Philippoussis' game takes off after returning from injury
By Mike Lurie
SportsLine Staff Writer
December 7, 1999
Unless it surfaces when a player is suffering from burnout, no tennis injury comes along at an opportune time. For Mark Philippoussis, though, the knee injury he sustained at Wimbledon occurred at a particularly bad moment.
On a smaller scale, the timing cost him an opportunity against none other than Pete Sampras. In their quarterfinal, Philippoussis had won the first set before tearing cartilage in his left knee during the second set.
On a broader scale, the injury only offered more ammunition to the impression Philippoussis has been a career loafer.
It is entirely unfair to hold a player accountable for injuries, unless he won't commit to the fitness required to avoid routine ones. But Philippoussis suffered because the injury deprived him of valuable time to prove he can remain among the top players on the ATP Tour.
He took full advantage of that opportunity last weekend in the Davis Cup final.
Philippoussis led Australia to a 3-1 victory over France with singles victories over Sebastian Grosjean and, in Sunday's clincher, Cedric Pioline.
This round in Nice, France, was played on clay, so Philippoussis dispelled an impression that he can't play on that surface.
He's far more concerned with showing people -- himself included -- that he is ready to become a consistent force in big matches.
The expectations always have been so large because he is so large.
The 6-foot-4, 202-pound Philippoussis has one of the hardest serves in tennis. His ground strokes are tremendously powerful. There is enough wing span to cut down angles at the net.
Too often, though, his results have been inconsistent. Concentration occasionally waned.
It did not Sunday in a 6-3, 5-7, 6-1, 6-2 defeat of Pioline.
In a tennis-rabid country such as Australia, winning the Davis Cup is not small news. Philippoussis had to play in front of a hostile, pro-French crowd in the most important match of his career since countryman Patrick Rafter easily beat him in the 1998 U.S. Open final.
The clarity he brought to the task should stand as the most encouraging sign Philippoussis might have turned a corner.

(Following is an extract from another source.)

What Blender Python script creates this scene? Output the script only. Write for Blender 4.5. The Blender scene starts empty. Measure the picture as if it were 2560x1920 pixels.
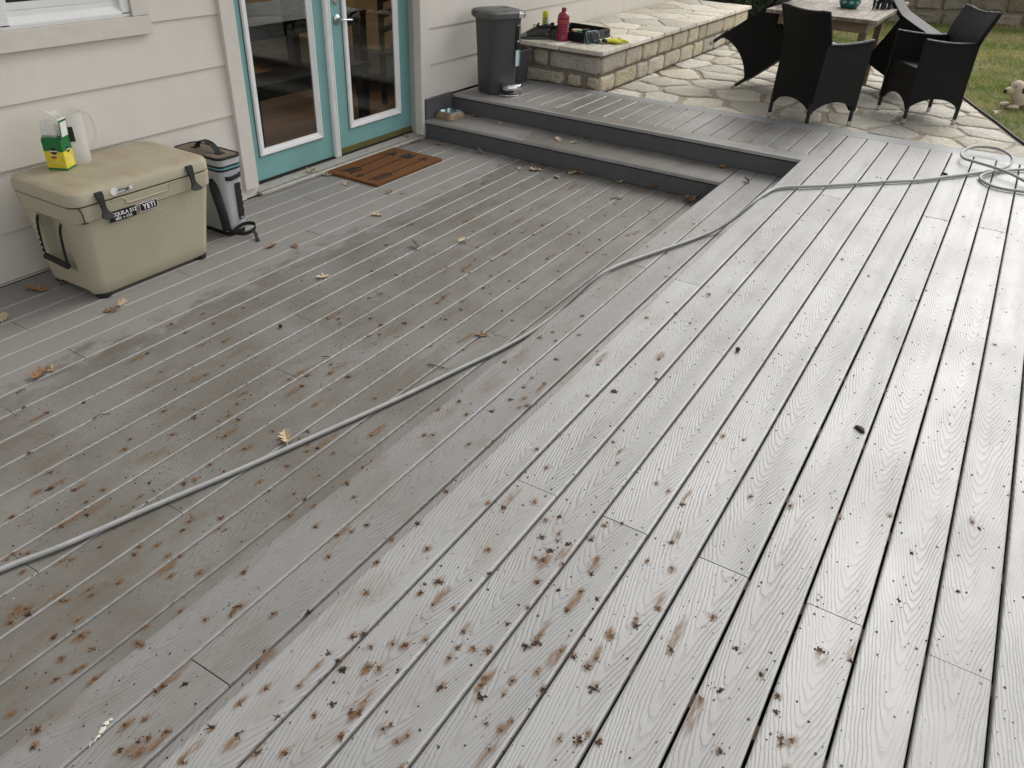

"I really believe that this is the start of my career because I have never concentrated as well as I did today," Philippoussis said after the match. "I can honestly say that I heard no noise from the crowd -- just the ball hitting the line, the line calls and my heart beating."

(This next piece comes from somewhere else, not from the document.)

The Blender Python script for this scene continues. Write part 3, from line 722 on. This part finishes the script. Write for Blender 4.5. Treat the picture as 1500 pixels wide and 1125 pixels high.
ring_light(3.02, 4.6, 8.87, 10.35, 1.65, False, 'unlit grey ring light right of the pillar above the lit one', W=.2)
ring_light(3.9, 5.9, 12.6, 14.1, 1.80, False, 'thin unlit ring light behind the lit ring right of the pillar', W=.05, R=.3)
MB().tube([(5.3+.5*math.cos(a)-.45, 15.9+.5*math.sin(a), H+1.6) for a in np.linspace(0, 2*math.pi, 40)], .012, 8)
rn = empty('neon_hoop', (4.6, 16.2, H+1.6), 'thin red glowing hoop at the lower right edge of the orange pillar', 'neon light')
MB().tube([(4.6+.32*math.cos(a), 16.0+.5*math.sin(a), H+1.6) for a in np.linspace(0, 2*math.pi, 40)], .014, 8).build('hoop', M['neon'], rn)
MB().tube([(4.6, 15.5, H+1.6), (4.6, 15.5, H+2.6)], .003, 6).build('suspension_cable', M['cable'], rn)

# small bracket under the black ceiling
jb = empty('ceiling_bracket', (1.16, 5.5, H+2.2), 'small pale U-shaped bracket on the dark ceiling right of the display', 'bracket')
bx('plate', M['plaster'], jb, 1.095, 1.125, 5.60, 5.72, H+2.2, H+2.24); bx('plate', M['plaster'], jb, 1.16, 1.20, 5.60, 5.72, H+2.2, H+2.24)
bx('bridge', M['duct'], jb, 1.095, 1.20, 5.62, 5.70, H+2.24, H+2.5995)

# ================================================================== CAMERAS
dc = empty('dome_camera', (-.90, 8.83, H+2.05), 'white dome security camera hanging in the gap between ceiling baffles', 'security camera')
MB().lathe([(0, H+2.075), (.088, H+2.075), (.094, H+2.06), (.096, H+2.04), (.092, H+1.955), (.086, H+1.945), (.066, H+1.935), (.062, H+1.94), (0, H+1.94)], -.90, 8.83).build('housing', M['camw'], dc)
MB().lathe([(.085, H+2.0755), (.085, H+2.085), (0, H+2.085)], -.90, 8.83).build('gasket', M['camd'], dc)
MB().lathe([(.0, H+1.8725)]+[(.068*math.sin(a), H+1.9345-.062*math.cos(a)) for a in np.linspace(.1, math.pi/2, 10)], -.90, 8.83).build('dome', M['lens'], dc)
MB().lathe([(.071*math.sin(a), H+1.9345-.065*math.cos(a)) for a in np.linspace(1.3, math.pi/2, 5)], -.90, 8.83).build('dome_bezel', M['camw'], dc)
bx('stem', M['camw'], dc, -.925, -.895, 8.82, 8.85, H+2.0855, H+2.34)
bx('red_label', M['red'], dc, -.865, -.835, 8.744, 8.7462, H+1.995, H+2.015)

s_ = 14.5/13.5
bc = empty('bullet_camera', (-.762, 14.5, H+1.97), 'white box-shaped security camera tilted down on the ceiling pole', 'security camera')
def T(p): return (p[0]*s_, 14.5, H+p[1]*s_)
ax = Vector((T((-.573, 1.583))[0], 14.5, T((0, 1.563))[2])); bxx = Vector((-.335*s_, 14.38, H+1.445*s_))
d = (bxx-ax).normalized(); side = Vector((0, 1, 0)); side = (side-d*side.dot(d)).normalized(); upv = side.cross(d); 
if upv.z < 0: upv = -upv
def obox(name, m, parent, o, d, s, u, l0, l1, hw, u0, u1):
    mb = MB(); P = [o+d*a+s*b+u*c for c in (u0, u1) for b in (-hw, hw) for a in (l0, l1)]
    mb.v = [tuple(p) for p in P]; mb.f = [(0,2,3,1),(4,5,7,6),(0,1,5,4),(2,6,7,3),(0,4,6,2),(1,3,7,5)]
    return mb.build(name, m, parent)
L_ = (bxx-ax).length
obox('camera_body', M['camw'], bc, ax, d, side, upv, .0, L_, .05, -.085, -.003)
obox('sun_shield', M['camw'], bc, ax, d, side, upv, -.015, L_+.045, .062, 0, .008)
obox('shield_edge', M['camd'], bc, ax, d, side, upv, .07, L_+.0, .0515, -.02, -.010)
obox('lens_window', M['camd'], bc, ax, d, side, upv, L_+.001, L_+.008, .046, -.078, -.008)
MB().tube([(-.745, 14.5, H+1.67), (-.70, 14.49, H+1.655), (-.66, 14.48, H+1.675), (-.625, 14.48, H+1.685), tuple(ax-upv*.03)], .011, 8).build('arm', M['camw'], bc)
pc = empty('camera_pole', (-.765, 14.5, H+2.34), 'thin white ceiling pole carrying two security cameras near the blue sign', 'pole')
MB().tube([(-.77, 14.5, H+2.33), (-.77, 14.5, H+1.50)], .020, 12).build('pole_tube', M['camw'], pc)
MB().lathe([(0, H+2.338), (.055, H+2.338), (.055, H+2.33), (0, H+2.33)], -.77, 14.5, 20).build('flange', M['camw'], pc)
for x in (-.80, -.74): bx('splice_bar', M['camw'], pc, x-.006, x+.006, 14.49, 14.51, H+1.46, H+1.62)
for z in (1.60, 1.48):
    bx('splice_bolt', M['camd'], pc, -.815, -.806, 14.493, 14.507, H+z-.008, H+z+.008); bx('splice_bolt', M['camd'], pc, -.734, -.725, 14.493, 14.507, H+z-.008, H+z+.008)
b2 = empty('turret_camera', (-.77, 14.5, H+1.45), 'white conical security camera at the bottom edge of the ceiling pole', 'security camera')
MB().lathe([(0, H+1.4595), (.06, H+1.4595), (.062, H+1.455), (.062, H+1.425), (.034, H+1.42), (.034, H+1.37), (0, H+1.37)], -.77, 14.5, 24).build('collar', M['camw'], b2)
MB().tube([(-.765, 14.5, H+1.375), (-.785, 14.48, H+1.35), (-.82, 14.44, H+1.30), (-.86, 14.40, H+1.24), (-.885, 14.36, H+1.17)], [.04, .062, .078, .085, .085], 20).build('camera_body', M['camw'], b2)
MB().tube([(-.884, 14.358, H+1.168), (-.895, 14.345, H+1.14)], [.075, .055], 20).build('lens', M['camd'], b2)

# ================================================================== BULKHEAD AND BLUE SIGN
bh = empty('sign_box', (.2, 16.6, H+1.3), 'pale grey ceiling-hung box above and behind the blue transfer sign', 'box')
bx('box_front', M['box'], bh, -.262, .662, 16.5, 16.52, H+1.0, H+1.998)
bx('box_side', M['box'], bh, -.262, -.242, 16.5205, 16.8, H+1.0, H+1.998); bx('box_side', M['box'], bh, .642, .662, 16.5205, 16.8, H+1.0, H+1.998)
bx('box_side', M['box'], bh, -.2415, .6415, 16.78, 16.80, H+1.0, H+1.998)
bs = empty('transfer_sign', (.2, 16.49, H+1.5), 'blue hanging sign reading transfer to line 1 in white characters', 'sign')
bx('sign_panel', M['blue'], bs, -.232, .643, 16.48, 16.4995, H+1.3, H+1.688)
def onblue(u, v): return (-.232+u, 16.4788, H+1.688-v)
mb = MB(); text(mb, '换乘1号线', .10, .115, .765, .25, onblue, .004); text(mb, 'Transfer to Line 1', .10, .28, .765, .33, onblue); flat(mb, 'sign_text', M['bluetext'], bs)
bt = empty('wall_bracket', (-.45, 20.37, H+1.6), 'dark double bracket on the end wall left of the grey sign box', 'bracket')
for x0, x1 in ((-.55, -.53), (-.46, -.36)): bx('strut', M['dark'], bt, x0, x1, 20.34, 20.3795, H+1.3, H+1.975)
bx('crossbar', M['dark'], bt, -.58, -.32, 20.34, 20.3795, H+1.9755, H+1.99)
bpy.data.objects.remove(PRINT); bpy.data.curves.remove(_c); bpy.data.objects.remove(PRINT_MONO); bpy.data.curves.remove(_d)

Perhaps the summer and fall layoff helped Philippoussis develop a sense of purpose. The knee injury gave him probably more time than he wanted to gain perspective away from the court.
He was idle for seven weeks after retiring from the Sampras match at Wimbledon. Then he lost in the first round of his next event, the RCA Championships in Indianapolis, to the unspectacular Arnaud Di Pasquale.

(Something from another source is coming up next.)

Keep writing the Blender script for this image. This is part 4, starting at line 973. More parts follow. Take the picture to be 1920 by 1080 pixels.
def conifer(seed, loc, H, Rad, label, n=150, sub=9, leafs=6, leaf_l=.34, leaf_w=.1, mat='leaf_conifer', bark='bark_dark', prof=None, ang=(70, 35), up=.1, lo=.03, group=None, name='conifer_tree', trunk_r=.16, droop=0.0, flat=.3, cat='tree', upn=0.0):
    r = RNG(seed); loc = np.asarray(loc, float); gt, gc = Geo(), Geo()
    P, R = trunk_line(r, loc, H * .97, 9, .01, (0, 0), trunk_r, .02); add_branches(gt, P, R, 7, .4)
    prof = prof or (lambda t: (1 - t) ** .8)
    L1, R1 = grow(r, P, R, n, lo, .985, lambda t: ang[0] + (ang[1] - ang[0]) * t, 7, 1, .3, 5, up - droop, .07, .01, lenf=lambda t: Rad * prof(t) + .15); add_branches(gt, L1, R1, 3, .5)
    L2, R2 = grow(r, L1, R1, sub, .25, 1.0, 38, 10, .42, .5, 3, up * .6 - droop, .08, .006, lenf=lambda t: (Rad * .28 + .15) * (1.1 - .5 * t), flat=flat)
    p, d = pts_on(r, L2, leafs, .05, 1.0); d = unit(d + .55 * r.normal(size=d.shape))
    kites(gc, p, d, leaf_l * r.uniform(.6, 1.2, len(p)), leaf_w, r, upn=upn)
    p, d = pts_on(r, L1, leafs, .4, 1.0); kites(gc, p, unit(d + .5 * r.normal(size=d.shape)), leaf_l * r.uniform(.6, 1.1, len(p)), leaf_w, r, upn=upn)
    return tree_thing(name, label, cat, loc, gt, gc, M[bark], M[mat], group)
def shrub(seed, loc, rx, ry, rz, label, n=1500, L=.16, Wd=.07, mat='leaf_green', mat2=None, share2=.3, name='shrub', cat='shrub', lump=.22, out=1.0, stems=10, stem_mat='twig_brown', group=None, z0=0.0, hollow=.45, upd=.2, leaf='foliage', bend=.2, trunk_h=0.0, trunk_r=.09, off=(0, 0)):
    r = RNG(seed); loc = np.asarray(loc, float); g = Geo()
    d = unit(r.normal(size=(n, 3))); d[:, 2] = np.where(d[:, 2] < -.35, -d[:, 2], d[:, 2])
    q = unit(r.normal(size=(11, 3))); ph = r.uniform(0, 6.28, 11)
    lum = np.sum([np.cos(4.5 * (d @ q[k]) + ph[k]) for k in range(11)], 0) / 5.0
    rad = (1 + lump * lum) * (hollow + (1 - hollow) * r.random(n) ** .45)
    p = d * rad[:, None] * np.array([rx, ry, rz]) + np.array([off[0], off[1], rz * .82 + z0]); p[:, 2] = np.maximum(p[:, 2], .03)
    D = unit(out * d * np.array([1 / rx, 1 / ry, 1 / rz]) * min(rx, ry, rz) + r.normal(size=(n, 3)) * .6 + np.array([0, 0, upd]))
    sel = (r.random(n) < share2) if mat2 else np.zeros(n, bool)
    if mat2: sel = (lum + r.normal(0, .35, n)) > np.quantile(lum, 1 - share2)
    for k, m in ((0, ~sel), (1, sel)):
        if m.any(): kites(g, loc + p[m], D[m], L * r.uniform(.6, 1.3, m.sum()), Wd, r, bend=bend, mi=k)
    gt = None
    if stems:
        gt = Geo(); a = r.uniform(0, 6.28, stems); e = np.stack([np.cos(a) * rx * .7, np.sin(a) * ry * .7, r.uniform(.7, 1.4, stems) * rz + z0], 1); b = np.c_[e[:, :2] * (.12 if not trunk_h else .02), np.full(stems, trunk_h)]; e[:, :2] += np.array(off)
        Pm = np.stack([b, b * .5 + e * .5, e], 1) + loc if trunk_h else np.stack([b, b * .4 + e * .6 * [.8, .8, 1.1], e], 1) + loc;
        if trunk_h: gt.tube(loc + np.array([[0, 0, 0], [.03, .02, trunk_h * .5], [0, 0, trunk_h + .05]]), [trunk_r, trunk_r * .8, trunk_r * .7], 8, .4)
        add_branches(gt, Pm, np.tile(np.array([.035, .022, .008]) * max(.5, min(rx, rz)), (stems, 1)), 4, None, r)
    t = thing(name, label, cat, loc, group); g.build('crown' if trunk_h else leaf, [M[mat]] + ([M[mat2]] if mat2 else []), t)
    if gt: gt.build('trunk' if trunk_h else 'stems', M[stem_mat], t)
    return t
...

A longer down time followed, three months of tournament inactivity, before he played the Heineken Singapore Open on Oct. 12.
If the time off did not make Philippoussis especially tuned in to his unique gifts, winning the Davis Cup did.
It is easy to forget that Philippoussis only recently turned 23 -- on Nov. 7. Four years ago, he finished with a year-end ranking of No. 32. Plenty of time remains for Philippoussis to become a Top 10 force.
He finishes this year at No. 19, after cracking the Top 10 for the first time with a career-high No. 8 ranking in April.
At that time, Philippoussis was riding a wave. He had just won a five-set thriller over Carlos Moya in the finals at Indian Wells, a prestigious Mercedes Super 9 event.
Then, all the knee injury from Wimbledon did was deprive him of further opportunity to show he is for real.
Australian coach John Newcombe called the clinching Davis Cup victory "the best match Mark has played with his head in his life. He didn't have highs and lows, just highs."
The sensation of winning where there is so much at stake should give him something tangible to hold onto, a lasting sense of what the hard work is for.
Philippoussis sounded like someone who had experienced a conversion when he called the match "the best moment of my life."
"I got injured at Wimbledon this year, and who knows if I could have gone on to win there. But I would take this for a Wimbledon win any time."
Perhaps in three years, Philippoussis will have a small streak of Top 10 finishes alive. If he can, he might equate that kind of consistency with what he accomplished last weekend in France.